Given enough time, this is probably close to what I would’ve come up for making a D&D Tower Defense scenario, but since it’s right here in front of me, there’s no reason not to just steal what is so close to perfection.

The main thing I can think of to change would be using basic movements rather than re-deploy and not using psionic points for everything; basically use D&D for that (duh). In Defender’s Quest, monsters that attack the party members aren’t stopped, rather they stop, attack and keep going. In D&D terms, this would be move into melee, take a round of attack, make an attack, receive a round of counter-attack, move on. It doesn’t have to be that rote, though; borrowing from Kingdom Rush, while one or two monsters stay engaged with melee characters, other monsters break through.

Ultimately, I think the main thing needed to make such a scenario work is a combination of a plausible goal for both sides and workable map.

The goal part is difficult but flexible. If defending a town, you can base outcome based on something like how many hit-dice worth of monsters getting past is beyond what the townsfolk and constabulary can handle on their won. Or how many of certain goods can be stolen without it being disastrous.
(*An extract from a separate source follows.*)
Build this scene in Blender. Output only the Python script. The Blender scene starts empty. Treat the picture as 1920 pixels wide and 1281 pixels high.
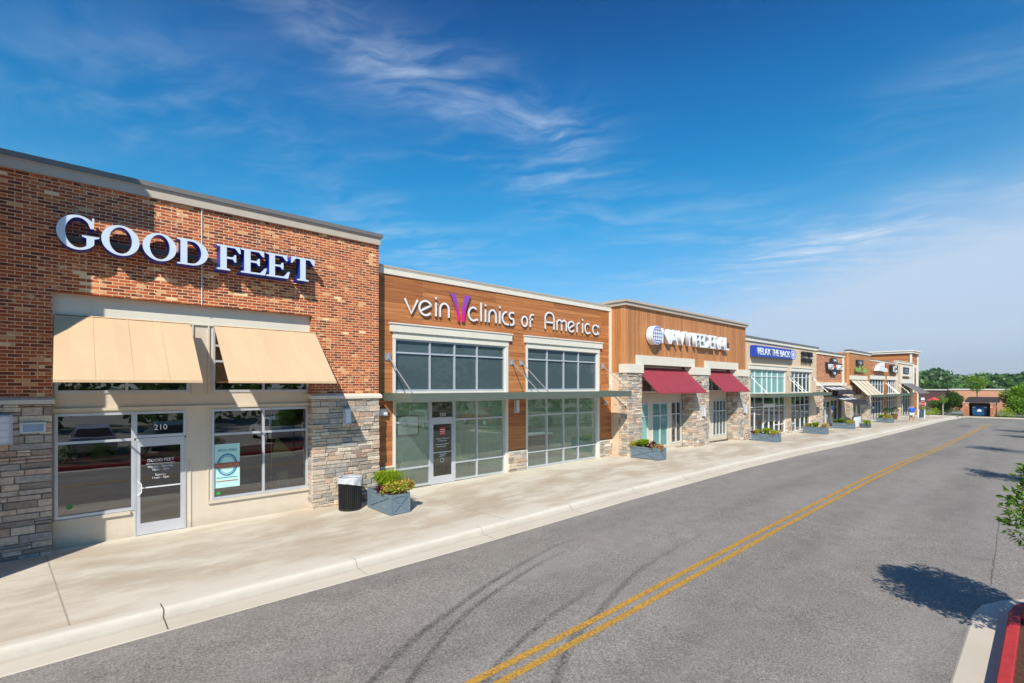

Goals can be keep the town guard from being overrun, keep x trade goods from being stolen, keep monsters from preventing wizard from casting a spell, keep monsters from carrying off an important person/thing, so on and so forth. The really hard part will be making a map. You’re going to want a big map and probably lots of counters. You can’t do this without lots of counters.

If I can find some butcher paper, I just might see if I can make a big climactic tower defense style battle for the end of Shadow Over Alfheim.

Oh, yeah, and when I finish the demo, I’m probably going to go ahead and buy the full game of Defender’s Quest.